J'ay montré à Emilie votre ingénieuse lettre. Emilie a répondu comme Benserade à Dangeau au nom des filles de la reine,

Vous demandez si bien qu'on ne peut refuser.

Elle m'a donc donné la permission de vous envoier les vers en question à condition que vous la renverrez sans les avoir copiez. Je suis sûr que vous serez fidèle, car c'est l'amitié qui vous fait sçavoir les ordres de la beauté.

Elle a été extrêmement contente de ces vers de votre façon,

Je l'adore comme les dieux
Qu'on invoque sans les connoitre!

Permettez moy s'il vous plait d'ajouter à cette pensée,

Une petite différence
Est entre Emilie et les dieux,
C'est que plus on s'informe d'eux
Et moins alors on les encense.
Mais celle que vous adorez
Mérite un peu mieux votre hommage.
Sachez que quand vous la verrez
Vous l'invoquerez davantage.

Qui est donc, me direz vous, cette divinité? est ce quelque madame de la Rivaudaye? est ce une personne en l'air? Non, mon cher Cideville,

Je vais sans vous dire son nom
Satisfaire un peu votre envie.
Voicy ce que c'est qu'Emilie.
Elle est belle, et sait être amie,
Elle a l'imagination
Toujours juste et toujours fleurie.
Sa vive et sublime raison
Quelquefois a trop de saillie.
Elle à chassé de sa maison
Certain enfant tendre et fripon,
Mais retient la coqueterie;
Elle a je vous jure un génie
Digne d'Horace et de Neuton
Et n'en passe pas moins sa vie
Avec le monde qui l'ennuye,
Et des banquiers de Pharaon.

Je vais luy montrer ce portrait là et je vous réponds qu'il est si vray qu'elle est la seule qui ne s'y reconnoitra pas.

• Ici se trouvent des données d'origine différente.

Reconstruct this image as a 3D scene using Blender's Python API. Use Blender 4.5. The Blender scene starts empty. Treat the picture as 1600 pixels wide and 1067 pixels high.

Pour moy je luy suis attaché à proportion de son mérite, ce qui veut dire infiniment.

Ne croyez pas qu'un tel hommage
Soit l'effet d'un peu trop d'ardeur.
L'amour seroit votre partage,
A moy n'apartient tant d'honneur.
Grands dieux (s'il en est d'autres qu'elle)
Aiez de moy quelque pitié,
Ecartez une ardeur cruelle
Qui corromproit mon amitié.
L'amitié jamais ne s'altère,
Elle rend sagement heureux.
Sans emportement, sans mistère,
L'amour auroit plus de quoy plaire,
Mais c'est un fou trop dangereux:
On à des momens si fâcheux
Avec gens de ce caractère!

Adieu. Vous êtes Emilie en homme, et elle est Cideville en femme. Notre amy Formont m'a écrit une lettre sur Loke, dans la quelle je crois qu'il ne s'est pas-assez souvenu des sentiments de ce philosophe. Je veux luy écrire sur cet article.

Pardon aimable Cideville, je ne vous écris point de ma main mais je suis si malade qu'il n'y a que mon cœur en vie.

V.

Renvoiez l'épître à Emilie. Vous verez que je hai Rousseau, mais qui ne sait pas haïr, ne sait pas aimer.